Aim of the exercise: Where a line holds "kind", copy it.

※ ※ ※

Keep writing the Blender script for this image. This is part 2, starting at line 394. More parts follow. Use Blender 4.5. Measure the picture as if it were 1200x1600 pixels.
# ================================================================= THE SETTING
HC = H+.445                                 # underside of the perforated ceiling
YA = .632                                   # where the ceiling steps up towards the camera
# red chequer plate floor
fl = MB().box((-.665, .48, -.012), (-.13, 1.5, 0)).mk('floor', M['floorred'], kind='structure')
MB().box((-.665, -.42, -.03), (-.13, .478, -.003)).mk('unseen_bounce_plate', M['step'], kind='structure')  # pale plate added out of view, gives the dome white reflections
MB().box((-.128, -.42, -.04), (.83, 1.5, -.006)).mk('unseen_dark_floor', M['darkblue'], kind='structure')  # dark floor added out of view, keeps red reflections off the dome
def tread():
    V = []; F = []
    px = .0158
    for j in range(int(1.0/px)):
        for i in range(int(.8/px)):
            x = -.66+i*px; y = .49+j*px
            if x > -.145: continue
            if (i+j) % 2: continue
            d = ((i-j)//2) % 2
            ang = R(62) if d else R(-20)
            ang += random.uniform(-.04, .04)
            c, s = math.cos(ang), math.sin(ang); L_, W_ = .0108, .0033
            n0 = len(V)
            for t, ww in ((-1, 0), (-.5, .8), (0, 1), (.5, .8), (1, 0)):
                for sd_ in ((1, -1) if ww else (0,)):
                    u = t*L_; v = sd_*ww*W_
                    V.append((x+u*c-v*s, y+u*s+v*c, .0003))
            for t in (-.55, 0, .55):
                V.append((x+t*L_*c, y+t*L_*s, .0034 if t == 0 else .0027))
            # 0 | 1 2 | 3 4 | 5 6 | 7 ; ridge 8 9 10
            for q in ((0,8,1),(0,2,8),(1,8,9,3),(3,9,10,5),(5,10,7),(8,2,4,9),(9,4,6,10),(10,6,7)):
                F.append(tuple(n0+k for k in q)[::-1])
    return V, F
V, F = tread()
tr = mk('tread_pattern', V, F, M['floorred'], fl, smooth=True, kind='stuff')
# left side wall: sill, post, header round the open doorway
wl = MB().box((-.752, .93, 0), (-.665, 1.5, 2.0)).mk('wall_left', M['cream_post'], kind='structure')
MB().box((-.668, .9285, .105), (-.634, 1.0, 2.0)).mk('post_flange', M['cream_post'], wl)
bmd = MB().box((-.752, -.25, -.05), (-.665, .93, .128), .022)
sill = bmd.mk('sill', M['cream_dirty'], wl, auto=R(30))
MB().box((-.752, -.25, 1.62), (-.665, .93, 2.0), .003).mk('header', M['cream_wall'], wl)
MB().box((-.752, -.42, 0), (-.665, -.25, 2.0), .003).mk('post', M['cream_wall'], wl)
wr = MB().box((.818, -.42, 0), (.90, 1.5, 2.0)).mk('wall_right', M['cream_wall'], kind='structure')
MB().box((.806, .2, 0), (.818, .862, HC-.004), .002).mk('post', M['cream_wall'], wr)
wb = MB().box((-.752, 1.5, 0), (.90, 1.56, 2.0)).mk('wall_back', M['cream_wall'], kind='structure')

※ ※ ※

Result of the task:
fl = MB().box((-.665, .48, -.012), (-.13, 1.5, 0)).mk('floor', M['floorred'], kind='structure')
MB().box((-.665, -.42, -.03), (-.13, .478, -.003)).mk('unseen_bounce_plate', M['step'], kind='structure')  # pale plate added out of view, gives the dome white reflections
MB().box((-.128, -.42, -.04), (.83, 1.5, -.006)).mk('unseen_dark_floor', M['darkblue'], kind='structure')  # dark floor added out of view, keeps red reflections off the dome
tr = mk('tread_pattern', V, F, M['floorred'], fl, smooth=True, kind='stuff')
wl = MB().box((-.752, .93, 0), (-.665, 1.5, 2.0)).mk('wall_left', M['cream_post'], kind='structure')
wr = MB().box((.818, -.42, 0), (.90, 1.5, 2.0)).mk('wall_right', M['cream_wall'], kind='structure')
wb = MB().box((-.752, 1.5, 0), (.90, 1.56, 2.0)).mk('wall_back', M['cream_wall'], kind='structure')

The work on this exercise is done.